Shape and Size together describe the fruit profile without requiring measurement. A heart-shaped, grapefruit-sized fruit is an oxheart or beefsteak type. A long, plum-sized fruit is a paste variety. A cherry-sized round fruit is the entire cherry tomato category. Combined with colour, those three fields create a phenotypic description specific enough to distinguish most varieties from each other.

Seed Stock and the Long View

Seed stock? is the inventory field that prevents you from discovering, in February when the seed catalogues are calling, that you're out of seed for a variety you specifically wanted to grow this year. Yes or no — the binary is enough. If the answer is No and the variety is one you've grown before and logged as exceptional in the Notes field, you know to source seed before the popular varieties sell out.
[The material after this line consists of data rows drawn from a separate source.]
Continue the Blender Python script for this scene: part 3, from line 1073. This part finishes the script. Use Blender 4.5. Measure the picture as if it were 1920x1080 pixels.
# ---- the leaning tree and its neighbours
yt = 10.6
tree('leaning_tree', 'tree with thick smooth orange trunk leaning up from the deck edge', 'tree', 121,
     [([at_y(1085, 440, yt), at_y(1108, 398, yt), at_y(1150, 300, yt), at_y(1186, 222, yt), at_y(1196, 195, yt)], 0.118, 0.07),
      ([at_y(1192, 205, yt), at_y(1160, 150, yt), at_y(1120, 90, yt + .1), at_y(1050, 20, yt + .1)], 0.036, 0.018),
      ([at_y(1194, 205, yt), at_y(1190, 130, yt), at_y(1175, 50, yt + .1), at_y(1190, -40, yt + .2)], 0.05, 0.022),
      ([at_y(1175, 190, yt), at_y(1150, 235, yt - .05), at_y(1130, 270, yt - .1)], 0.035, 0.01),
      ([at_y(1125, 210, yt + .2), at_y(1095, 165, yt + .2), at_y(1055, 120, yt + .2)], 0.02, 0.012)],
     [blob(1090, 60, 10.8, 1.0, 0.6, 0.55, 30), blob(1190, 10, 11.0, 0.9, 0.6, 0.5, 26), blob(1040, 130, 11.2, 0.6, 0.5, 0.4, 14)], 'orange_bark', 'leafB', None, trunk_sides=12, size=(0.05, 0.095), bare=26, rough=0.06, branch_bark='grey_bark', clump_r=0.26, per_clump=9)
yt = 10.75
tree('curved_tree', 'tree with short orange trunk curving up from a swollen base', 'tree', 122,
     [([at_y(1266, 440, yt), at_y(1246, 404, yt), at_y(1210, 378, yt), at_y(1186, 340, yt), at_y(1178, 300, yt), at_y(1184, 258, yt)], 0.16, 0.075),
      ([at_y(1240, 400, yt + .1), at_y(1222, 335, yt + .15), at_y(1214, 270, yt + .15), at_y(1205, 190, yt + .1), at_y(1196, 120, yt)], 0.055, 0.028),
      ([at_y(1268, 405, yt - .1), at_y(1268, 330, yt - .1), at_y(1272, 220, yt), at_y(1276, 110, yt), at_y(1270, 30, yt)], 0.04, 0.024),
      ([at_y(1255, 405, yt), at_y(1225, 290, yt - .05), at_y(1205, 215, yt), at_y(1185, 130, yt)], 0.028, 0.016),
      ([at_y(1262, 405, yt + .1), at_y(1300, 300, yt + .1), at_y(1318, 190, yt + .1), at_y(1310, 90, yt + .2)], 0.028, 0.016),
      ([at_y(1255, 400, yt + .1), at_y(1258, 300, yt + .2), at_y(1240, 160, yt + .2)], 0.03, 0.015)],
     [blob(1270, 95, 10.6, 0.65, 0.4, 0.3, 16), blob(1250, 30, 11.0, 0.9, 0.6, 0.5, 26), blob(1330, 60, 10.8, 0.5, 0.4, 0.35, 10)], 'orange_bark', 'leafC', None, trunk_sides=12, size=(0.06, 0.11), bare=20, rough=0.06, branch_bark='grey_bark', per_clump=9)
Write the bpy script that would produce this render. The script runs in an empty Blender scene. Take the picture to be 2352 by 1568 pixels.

Sown in... as a multichoice across multiple years is the longitudinal record. A variety checked for 2009, 2011, 2013, and 2015 tells you it's a reliable favourite you return to consistently. A variety checked only for 2010 tells you something about what happened after you grew it — either the trial failed, or you grew it once and moved on. Combined with Notes, the pattern becomes interpretable.

The Foto field is the visual verification layer. A photograph of ripe fruit at harvest, taken in good natural light with a white card for color reference, is the kind of evidence that makes variety identification certain rather than probable. It's also the record that lets you show someone exactly what they're getting when you share seeds.